Rather unfairly, she taxes him with this matter as he is about to reach orgasm, and he can't think straight; the old Yiddish proverb 'When stands up the cock, then shuts down the brain' comes to mind. Later, in more rational mode, he says he cannot marry a non-Jew (a) because his dead mother wouldn't like it and (b) because of the Holocaust, which, as Charlotte says, is an unfair conversation-stopper. The real reason is that Harry wants to have Jewish children but, sadly, Charlotte is 'reproductively challenged' and may not be able to have children at all. Still, the Charlotte and Harry story is unfolding admirably. Charlotte is visiting the rabbi (who initially turns her away: you have to be refused admission to Judaism three times before you are admitted – a little like not having sex on the first date, she reflects) and sitting in on Friday-evening family Shabbat, listening to the rabbi's wife intone Hebrew prayers over the food. Indeed, the praying went on almost as long as one of Samantha's scenes of sexual gymnastics.

Miranda's story has long taken a conservative twist. The pretty redhead has had a baby, much to the disapproval of Helen Gurley Brown, the childless founder of Cosmopolitan magazine. Not only has Miranda become a mother: she has now fallen in love with the father of her child, who is, in the most sweetly old-fashioned way, now playing hard to get. Most recently, though, he has done something wonderful for her: he has fixed her television set. There! A real man!

As for Carrie, the prima inter pares of the quartet, the attractive but strangely horse-faced Sarah Jessica Parker, she is just longing to settle down with a nice guy and have a baby. Time is ticking on. She has found Jack Berger, but though they get along wonderfully otherwise, somehow it doesn't work in bed. (Could it be because she keeps her bra on during congress, thus minimising the skin-to-skin contact that enhances sensual experience? In America, oral sex may be portrayed on screen but not bare breasts.) Samantha asks, 'Did you bugger Berger?' When there are two episodes of sexual disappointment, Samantha reproves Carrie, 'You fuck me badly once, shame on you; you fuck me badly twice, shame on me.' De Valera once said something very similar to Lloyd George, using the word 'trick'.

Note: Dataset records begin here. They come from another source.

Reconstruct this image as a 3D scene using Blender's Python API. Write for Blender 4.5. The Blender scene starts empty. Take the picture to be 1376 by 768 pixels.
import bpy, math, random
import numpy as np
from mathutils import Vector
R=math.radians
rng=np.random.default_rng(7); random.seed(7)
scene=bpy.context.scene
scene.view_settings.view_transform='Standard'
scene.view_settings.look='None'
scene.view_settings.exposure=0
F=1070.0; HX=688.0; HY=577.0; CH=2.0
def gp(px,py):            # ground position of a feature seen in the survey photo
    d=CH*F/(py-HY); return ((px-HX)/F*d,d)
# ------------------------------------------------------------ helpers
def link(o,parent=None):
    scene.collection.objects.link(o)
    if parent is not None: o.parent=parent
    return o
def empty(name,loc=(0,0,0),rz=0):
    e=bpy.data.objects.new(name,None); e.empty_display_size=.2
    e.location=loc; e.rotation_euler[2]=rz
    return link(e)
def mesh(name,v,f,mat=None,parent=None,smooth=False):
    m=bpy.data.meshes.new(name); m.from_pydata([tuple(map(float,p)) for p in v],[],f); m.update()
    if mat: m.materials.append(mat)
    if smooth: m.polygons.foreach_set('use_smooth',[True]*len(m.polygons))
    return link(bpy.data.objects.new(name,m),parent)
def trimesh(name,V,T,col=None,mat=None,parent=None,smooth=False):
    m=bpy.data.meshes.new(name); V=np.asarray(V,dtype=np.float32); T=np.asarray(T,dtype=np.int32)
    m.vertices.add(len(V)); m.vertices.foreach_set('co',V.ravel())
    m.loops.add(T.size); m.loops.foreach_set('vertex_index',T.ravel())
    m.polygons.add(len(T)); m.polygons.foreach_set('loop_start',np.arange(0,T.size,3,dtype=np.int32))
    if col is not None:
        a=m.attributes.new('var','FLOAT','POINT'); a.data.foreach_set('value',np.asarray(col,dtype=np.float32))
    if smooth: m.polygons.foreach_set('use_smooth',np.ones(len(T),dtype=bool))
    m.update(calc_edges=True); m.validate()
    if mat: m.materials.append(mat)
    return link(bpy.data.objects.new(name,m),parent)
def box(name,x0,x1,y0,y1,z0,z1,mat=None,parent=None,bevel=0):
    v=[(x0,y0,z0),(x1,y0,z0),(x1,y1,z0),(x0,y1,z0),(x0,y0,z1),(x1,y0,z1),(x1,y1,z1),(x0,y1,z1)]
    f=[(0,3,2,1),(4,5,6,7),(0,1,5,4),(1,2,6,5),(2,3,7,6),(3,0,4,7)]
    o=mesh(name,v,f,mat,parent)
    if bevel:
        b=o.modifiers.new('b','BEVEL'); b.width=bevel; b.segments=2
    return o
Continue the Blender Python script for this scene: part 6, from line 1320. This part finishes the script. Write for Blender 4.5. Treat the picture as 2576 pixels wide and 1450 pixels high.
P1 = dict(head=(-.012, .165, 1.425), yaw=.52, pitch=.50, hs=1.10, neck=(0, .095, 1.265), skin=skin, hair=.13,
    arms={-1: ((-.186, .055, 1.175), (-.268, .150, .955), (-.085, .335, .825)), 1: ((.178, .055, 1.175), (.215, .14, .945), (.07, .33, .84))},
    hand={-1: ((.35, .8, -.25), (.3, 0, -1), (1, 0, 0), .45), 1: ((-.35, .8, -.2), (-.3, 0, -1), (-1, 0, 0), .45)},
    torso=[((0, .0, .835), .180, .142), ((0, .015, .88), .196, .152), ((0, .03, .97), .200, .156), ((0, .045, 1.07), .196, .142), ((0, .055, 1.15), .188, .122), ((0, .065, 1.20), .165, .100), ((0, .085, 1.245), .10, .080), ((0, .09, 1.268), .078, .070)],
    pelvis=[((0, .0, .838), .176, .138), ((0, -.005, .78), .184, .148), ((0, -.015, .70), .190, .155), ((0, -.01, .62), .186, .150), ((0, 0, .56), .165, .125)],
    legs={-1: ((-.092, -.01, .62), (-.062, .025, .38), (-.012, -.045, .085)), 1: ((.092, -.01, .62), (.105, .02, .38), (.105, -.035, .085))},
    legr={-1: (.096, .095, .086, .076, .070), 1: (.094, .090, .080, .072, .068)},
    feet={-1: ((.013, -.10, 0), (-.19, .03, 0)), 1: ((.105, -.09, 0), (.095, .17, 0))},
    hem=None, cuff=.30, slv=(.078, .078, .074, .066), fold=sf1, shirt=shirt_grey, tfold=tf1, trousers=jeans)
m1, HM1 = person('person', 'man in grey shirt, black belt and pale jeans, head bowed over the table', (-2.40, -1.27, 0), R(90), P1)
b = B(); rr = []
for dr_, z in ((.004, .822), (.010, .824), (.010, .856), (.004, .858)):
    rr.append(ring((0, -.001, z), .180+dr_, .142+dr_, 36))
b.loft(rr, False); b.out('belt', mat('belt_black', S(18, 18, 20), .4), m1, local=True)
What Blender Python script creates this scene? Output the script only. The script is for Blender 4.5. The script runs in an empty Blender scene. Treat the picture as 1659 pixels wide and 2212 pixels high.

But behind all the girls' locker-room talk it is obvious where Sex and the City is going. These liberated women want to find husbands, settle down, have children, go to church – in Charlotte's case, synagogue. It is all moving towards a thoroughly conservative conclusion, and that is, moreover, the natural order of things. The 'forces of conservatism' always win in the end, because it is the natural order. To be sure, Samantha will go on picking up waiters with cute little butts, but the lady is not too far off 50 and she's going to find it tougher to pull. Still, she'll always have the vibrator that the series has launched, and which Good Housekeeping has recently road-tested. But is that fulfilling or sad? I think we know the answer, really.

Many heterosexual men find Sex and the City both decadent and unsettling. So it is. It thrusts competitive sex in your face and challenges you to come up to the mark, which is a brash, competitive and indeed consumerist approach to an activity which evokes in human beings something both animal and transcendental. In this sense, this cult series is crude. Nor, incidentally, is it a feminist tract: the women have no serious conversation whatsoever. They're airheads and fashion models: the clothes and shoes are gorgeous, but feminism was supposed to get away from all that painted-doll stuff. However, the underlying message is actually quite old-fashioned, and becoming more so by the week. By the end, as the weddings bells ring out, it won't be all that far from Ethel M. Dell, with explicit knobs on.